Quand un enfant est parvenu à l’âge de l’éducation, on doit a priori l’habituer à ne pas manger avant le Qidouch ; mais s’il a faim ou soif, il est permis de lui donner à manger et à boire avant le Qidouch (Chemirat Chabbat Kehilkhata 52, 18, Yalqout Yossef 271, 17).


[11]. Ce qui vient d’être dit ne vaut que lorsqu’on dispose de vin ou de pain, sur lesquels on peut réciter le Qidouch. Mais si l’on n’a ni vin ni pain, on peut manger sans Qidouch. En ce cas, on dira le texte du Qidouch sans les bénédictions, afin de s’acquitter tout de même de la mitsva de zakhor aux yeux de la Torah. Si l’on s’attend à ce que quelqu’un apporte du vin avant le milieu de la nuit (‘hatsot), il est bon d’attendre avant de réciter le Qidouch. S’il est difficile d’attendre, on est autorisé à manger. Lorsqu’on apportera le vin durant la nuit, on récitera dessus le Qidouch, puis on mangera la mesure d’un kazaït de pain ou de gâteau (Michna Beroura 289, 10).

 

[f]. Cf. Chap. 3 § 2.

 

[g]. Littéralement derrière ton dos, le mot gavekha, ton dos, faisant allusion à guéékha, ton orgueil.

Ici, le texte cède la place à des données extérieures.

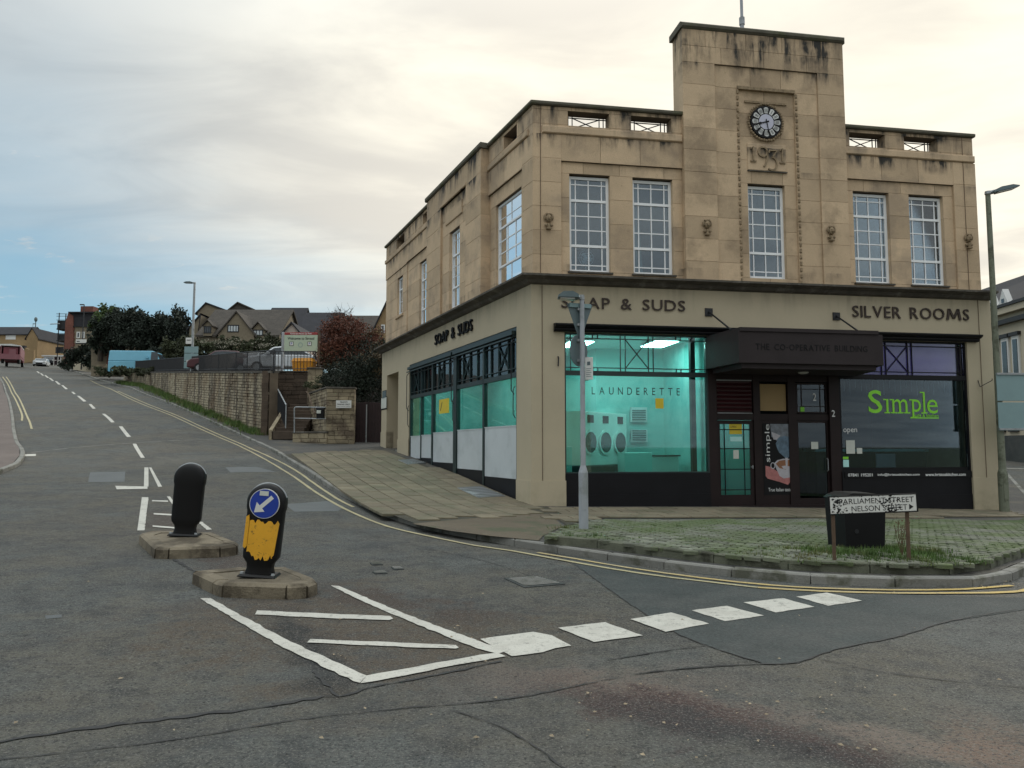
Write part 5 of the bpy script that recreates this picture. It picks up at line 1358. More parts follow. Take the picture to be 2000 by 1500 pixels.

[h]. Le fait de manger ou de boire certaines boissons avant la prière est associé à la notion d’orgueil, car cela revient à donner à la satisfaction de ses propres désirs la priorité sur le service de Dieu. Se concevoir comme serviteur avant de rechercher la satisfaction de ses désirs est au contraire un signe d’humilité.

 

[12]. Selon le Michna Beroura (Béour Halakha 289), celui qui mange avant la prière doit dire le Qidouch : dès lors que l’on mange, la collation relève, d’une certaine manière, du repas sabbatique (la sé’ouda), laquelle requiert un Qidouch. C’est aussi l’opinion du Igrot Moché, Ora’h ‘Haïm II, fin du chiffre 28 et du Yalqout Yossef 289, 5. En revanche, si l’on se contente de boire avant la prière, il n’est pas besoin de dire le Qidouch.

 

Face à ces autorités, les responsa Qéren lé-David 84, ‘Helqat Ya’aqov 4, 32 et d’autres A’haronim estiment que, même si l’on mange, on n’a pas à dire le Qidouch, car l’obligation du Qidouch ne s’applique qu’après la prière. En effet, le Qidouch fut institué pour précéder un repas sabbatique proprement dit, comme il est dit : « Tu appelleras le Chabbat délice » (Is 58, 13) [cf. ci-après, début du paragraphe 10, où cette notion est expliquée] ; or celui qui mange avant la prière le fait faute de choix, pour les besoins de sa santé et non au titre des délices sabbatiques. Aussi ne convient-il pas de réciter le Qidouch à ce moment. Et tel est l’usage.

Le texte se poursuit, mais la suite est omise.